Among equity analysts, Wells' earnings have already been the occasion for a minor scuffle. In October, Rochdale Securities analyst Richard Bove downgraded Wells' stock over concerns that hedge income accounted for too much of its earnings. Oppenheimer & Co. analyst Chris Kotowski attacked that conclusion the next day in a research note announcing a "buying opportunity" on Wells.
Even some analysts who see such "economic hedges" as a smart move in the current environment have earnings-quality concerns, however.
Because of Wells' excellent liquidity position and its conservative marks on its MSR portfolio, FBR Capital Markets analyst Paul Miller said, Wells has been able to take more aggressive hedging positions than most of its competitors.
Even in a worst-case scenario in which rates suddenly rise, any losses should be more than covered by MSR write-ups, not to mention Wells' previous gains.
"If rates go from 5 to 6, there's enough juice in their MSRs to offset that loss," he said.

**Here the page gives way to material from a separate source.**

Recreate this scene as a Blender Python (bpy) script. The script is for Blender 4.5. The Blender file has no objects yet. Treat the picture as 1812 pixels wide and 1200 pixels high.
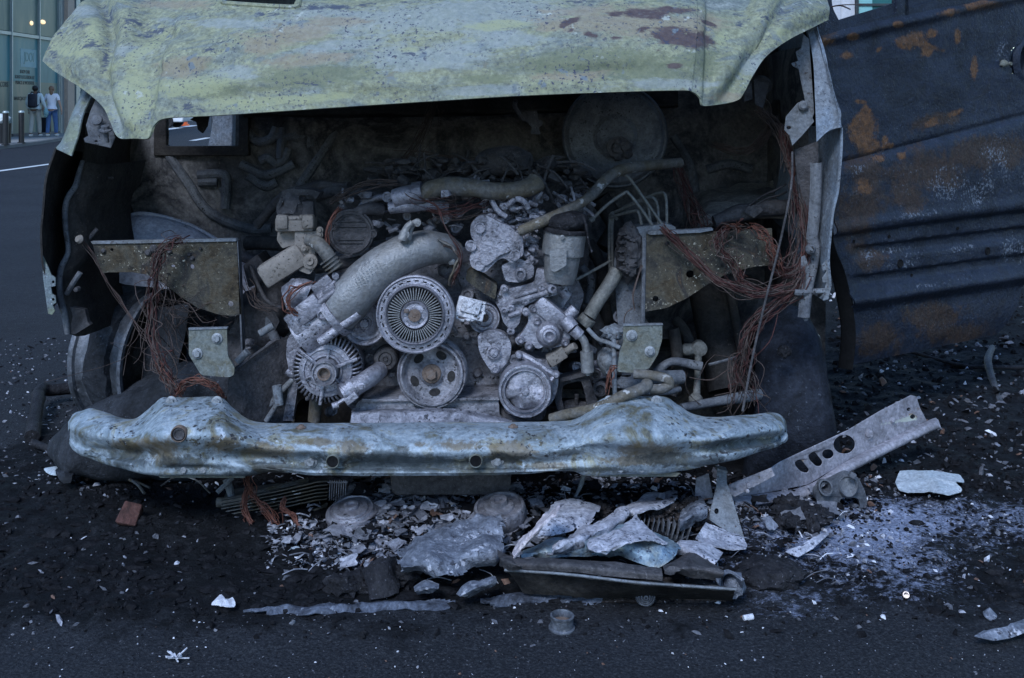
import bpy, bmesh, math, random
from mathutils import Vector, Matrix, noise
from mathutils.geometry import tessellate_polygon
V = Vector
R = math.radians
random.seed(7)
scene = bpy.context.scene
COL = scene.collection

# ------------------------------------------------------------------ camera, sky, sun, exposure
CAMZ = 1.03          # eye height; everything below is placed in metres, camera at X=0, Y=0 looking along +Y
FPX = 2000.0         # focal length in photo pixels (photo is 1812 px wide)
cam_d = bpy.data.cameras.new('camera')
cam = bpy.data.objects.new('camera', cam_d)
COL.objects.link(cam)
cam.location = (0, 0, CAMZ)
cam.rotation_euler = (R(90), 0, 0)
cam_d.sensor_width = 36.0
cam_d.lens = 36.0 * FPX / 1812.0
cam_d.shift_y = -(600 - 186) / 1812.0
cam_d.clip_start = 0.05
cam_d.clip_end = 6000
scene.camera = cam

SUN_EL, SUN_AZ = 43, 200     # degrees; azimuth measured from +Y clockwise: behind the camera, a little left
world = bpy.data.worlds.new('World')
scene.world = world
world.use_nodes = True
wn = world.node_tree
bg = wn.nodes['Background']
sky = wn.nodes.new('ShaderNodeTexSky')
sky.sky_type = 'NISHITA'
sky.sun_disc = False
sky.sun_elevation = R(SUN_EL)
sky.sun_rotation = R(SUN_AZ)
sky.air_density = 1.3
sky.dust_density = 0.3
sky.ozone_density = 8.0
wn.links.new(sky.outputs[0], bg.inputs[0])
bg.inputs[1].default_value = 0.145
sun_d = bpy.data.lights.new('sun', 'SUN')
sun_d.energy = 1.95
sun_d.angle = R(18)
sun_d.color = (0.76, 0.86, 1.0)
sun = bpy.data.objects.new('sun', sun_d)
COL.objects.link(sun)
sdir = V((math.sin(R(SUN_AZ)) * math.cos(R(SUN_EL)), math.cos(R(SUN_AZ)) * math.cos(R(SUN_EL)), math.sin(R(SUN_EL))))
sun.rotation_euler = sdir.to_track_quat('Z', 'Y').to_euler()
sun.location = sdir * 30
scene.view_settings.view_transform = 'Standard'
scene.view_settings.look = 'None'
scene.view_settings.gamma = 1
scene.view_settings.exposure = 0.72
scene.render.engine = 'CYCLES'
scene.cycles.max_bounces = 6
scene.cycles.diffuse_bounces = 3
scene.cycles.use_denoising = True


def P(px, py, Y):
    """metres of the point seen at photo pixel (px, py) at depth Y"""
    return V(((px - 906) * Y / FPX, Y, CAMZ - (py - 186) * Y / FPX))


def pr(px, Y):
    return px * Y / FPX


def G(px, py, z=0.0):
    """point on the ground (height z) under photo pixel"""
    Y = FPX * (CAMZ - z) / (py - 186)
    return V(((px - 906) * Y / FPX, Y, z))


def fbm(p, s, o=4):
    return noise.fractal(p * s, 1.0, 2.0, o)


def sstep(a, b, x):
    t = max(0.0, min(1.0, (x - a) / (b - a)))
    return t * t * (3 - 2 * t)


# ------------------------------------------------------------------ node helpers, materials
def rgb(c):
    return (c[0], c[1], c[2], 1.0)


class NT:
    def __init__(s, name):
        s.m = bpy.data.materials.new(name)
        s.m.use_nodes = True
        s.t = s.m.node_tree
        s.b = s.t.nodes['Principled BSDF']
        s.out = s.t.nodes['Material Output']
        s.tc = s.n('ShaderNodeTexCoord')

    def n(s, t):
        return s.t.nodes.new(t)

    def l(s, a, b):
        s.t.links.new(a, b)

    def noise(s, scale, detail=6, rough=0.6, dist=0.0, vec=None):
        k = s.n('ShaderNodeTexNoise')
        k.inputs['Scale'].default_value = scale
        k.inputs['Detail'].default_value = detail
        k.inputs['Roughness'].default_value = rough
        k.inputs['Distortion'].default_value = dist
        s.l(vec or s.tc.outputs['Object'], k.inputs['Vector'])
        return k.outputs['Fac']

    def voro(s, scale, feature='F1', out='Distance', vec=None):
        k = s.n('ShaderNodeTexVoronoi')
        k.feature = feature
        k.inputs['Scale'].default_value = scale
        s.l(vec or s.tc.outputs['Object'], k.inputs['Vector'])
        return k.outputs[out]

    def ramp(s, fac, stops, interp='LINEAR'):
        k = s.n('ShaderNodeValToRGB')
        k.color_ramp.interpolation = interp
        e = k.color_ramp.elements
        while len(e) < len(stops):
            e.new(0.5)
        for i, (p, c) in enumerate(stops):
            e[i].position = p
            e[i].color = rgb(c) if isinstance(c, (tuple, list)) else (c, c, c, 1)
        s.l(fac, k.inputs['Fac'])
        return k.outputs['Color']

    def mix(s, fac, a, b, mode='MIX'):
        k = s.n('ShaderNodeMix')
        k.data_type = 'RGBA'
        k.blend_type = mode
        for src, i in ((fac, 0), (a, 6), (b, 7)):
            if isinstance(src, (int, float)):
                k.inputs[i].default_value = src if i == 0 else (src, src, src, 1)
            elif isinstance(src, tuple):
                k.inputs[i].default_value = rgb(src)
            else:
                s.l(src, k.inputs[i])
        return k.outputs[2]

    def math(s, op, a, b=None, clamp=False):
        k = s.n('ShaderNodeMath')
        k.operation = op
        k.use_clamp = clamp
        for i, x in enumerate((a, b)):
            if x is None:
                continue
            if isinstance(x, (int, float)):
                k.inputs[i].default_value = x
            else:
                s.l(x, k.inputs[i])
        return k.outputs[0]

    def attr(s, name):
        k = s.n('ShaderNodeAttribute')
        k.attribute_name = name
        return k.outputs['Fac']

    def normz(s):
        g = s.n('ShaderNodeNewGeometry')
        x = s.n('ShaderNodeSeparateXYZ')
        s.l(g.outputs['Normal'], x.inputs[0])
        return x.outputs['Z']

    def bump(s, h, strength, dist=0.01):
        k = s.n('ShaderNodeBump')
        k.inputs['Strength'].default_value = strength
        k.inputs['Distance'].default_value = dist
        s.l(h, k.inputs['Height'])
        s.l(k.outputs[0], s.b.inputs['Normal'])

    def base(s, c):
        if isinstance(c, tuple):
            s.b.inputs['Base Color'].default_value = rgb(c)
        else:
            s.l(c, s.b.inputs['Base Color'])

    def val(s, **kw):
        for k, v in kw.items():
            k = {'rough': 'Roughness', 'metal': 'Metallic', 'spec': 'Specular IOR Level', 'trans': 'Transmission Weight', 'coat': 'Coat Weight'}[k]
            if isinstance(v, (int, float)):
                s.b.inputs[k].default_value = v
            else:
                s.l(v, s.b.inputs[k])


def burnt(name, cols, scale=8, dist=0.6, speck=None, ash=None, stains=(), rough=(0.45, 0.8), metal=0.0, bump=0.35, bscale=120, spec=0.25, detail=8, mottle=1.5, sprinkle=None, stretch=None):
    """patchy burnt surface: noise-mixed colours, specks, settled ash, painted-on stains (vertex attributes), grainy bump"""
    t = NT(name)
    ev = None
    if stretch:
        k = t.n('ShaderNodeMapping')
        k.inputs['Scale'].default_value = stretch
        k.inputs['Rotation'].default_value = (0, R(6), 0)
        t.l(t.tc.outputs['Object'], k.inputs['Vector'])
        ev = k.outputs[0]
    n1 = t.noise(scale, detail, 0.65, dist, ev)
    n = len(cols)
    c = t.ramp(n1, [(0.28 + 0.44 * i / max(1, n - 1), k) for i, k in enumerate(cols)])
    # fine mottling
    n2 = t.noise(scale * 9, 4, 0.7)
    n3 = t.noise(min(170, max(90, bscale)), 3, 0.65)
    c = t.mix(1.0, c, t.math('ADD', t.math('MULTIPLY', n2, mottle), 1.0 - mottle * .5), 'MULTIPLY')
    c = t.mix(1.0, c, t.math('ADD', t.math('MULTIPLY', n3, mottle * .8), 1.0 - mottle * .4), 'MULTIPLY')
    edge = t.math('ADD', t.math('MULTIPLY', t.noise(11, 4, 0.6, 0.6, ev), 0.5), t.math('MULTIPLY', t.noise(55, 5, 0.75, 0.4, ev), 0.5))
    for (a, col, wob) in stains:
        sharp = wob < 0.6
        wob = wob * 2.6 if not sharp else wob * 3.0
        f = t.math('ADD', t.attr(a), t.math('MULTIPLY', t.math('SUBTRACT', edge, 0.5), wob))
        f = t.ramp(f, [(0.41, 0.0), (0.58, 1.0)]) if sharp else t.ramp(f, [(0.42, 0.0), (0.66, 0.75)])
        if isinstance(col[0], (tuple, list)):
            cc = t.ramp(t.noise(60, 5, 0.7), [(0.35, col[0]), (0.65, col[1])])
        else:
            cc = col
        c = t.mix(f, c, cc)
    if ash:
        acol, amount, asc = ash
        g = t.noise(asc, 7, 0.75, 0.4)
        up = t.math('MULTIPLY', t.math('ADD', t.normz(), 0.35), 0.35)
        f = t.math('ADD', t.math('ADD', g, up), amount - 0.5)
        c = t.mix(t.ramp(f, [(0.5, 0.0), (0.66, 1.0)]), c, acol)
    for sp in (speck or ()):
        col, sc, th = sp
        f = t.ramp(t.noise(sc, 3, 0.6), [(th - .07, 0.0), (th - .02, 1.0)])
        m2 = t.ramp(t.noise(7, 3, 0.5), [(0.4, 0.1), (0.6, 1.0)])
        c = t.mix(t.mix(1.0, f, m2, 'MULTIPLY'), c, col)
    if sprinkle:
        f = t.math('ADD', t.math('MULTIPLY', t.noise(sprinkle[2] if len(sprinkle) > 2 else 105, 5, 0.75, 0.6 if len(sprinkle) > 2 else 0, ev), 1.0), t.math('MULTIPLY', t.math('SUBTRACT', t.attr(sprinkle[0]), 1.0), 0.30))
        f = t.math('ADD', f, t.math('MULTIPLY', t.math('SUBTRACT', t.noise(9, 4, 0.6), 0.5), 0.5))
        th = sprinkle[3] if len(sprinkle) > 3 else .50
        c = t.mix(t.ramp(f, [(th, 0.0), (th + .08, 0.9)]), c, sprinkle[1])
    t.base(c)
    rr = t.ramp(n2, [(0.3, rough[0]), (0.7, rough[1])])
    t.val(rough=rr, metal=metal, spec=spec)
    h = t.math('ADD', t.noise(bscale, 5, 0.7), t.math('MULTIPLY', t.noise(bscale * 0.2, 4, 0.6), 1.6))
    t.bump(h, bump, 0.009)
    return t.m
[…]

But while Miller praises Wells for a well-executed strategy, he said the hedging proceeds should be considered as far less valuable than the bank's steadier streams of income.
"They're getting commercial-bank multiples for doing investment-bank-type operations inside their commercial bank," he said.
There's hardly a problem, however, if the carry income goes away as earnings from the rest of Wells' businesses return to take its place. The average interest rate of mortgages in Wells' portfolio is now 5.7%, a four-year low. And as an economic recovery takes hold — or it becomes apparent that the current interest rate environment is coming to an end — Wells' MSR hedging will likely fade into the background.
"There may come a time where mortgage rates are so low that the risk of mortgage rates going up is greater than the risk of it going down further," Atkins said in an interview last month. "And that normally would be the time when we would begin to reduce the size of the hedge."
For the meantime, however, it's hard to see what Wells would want to change.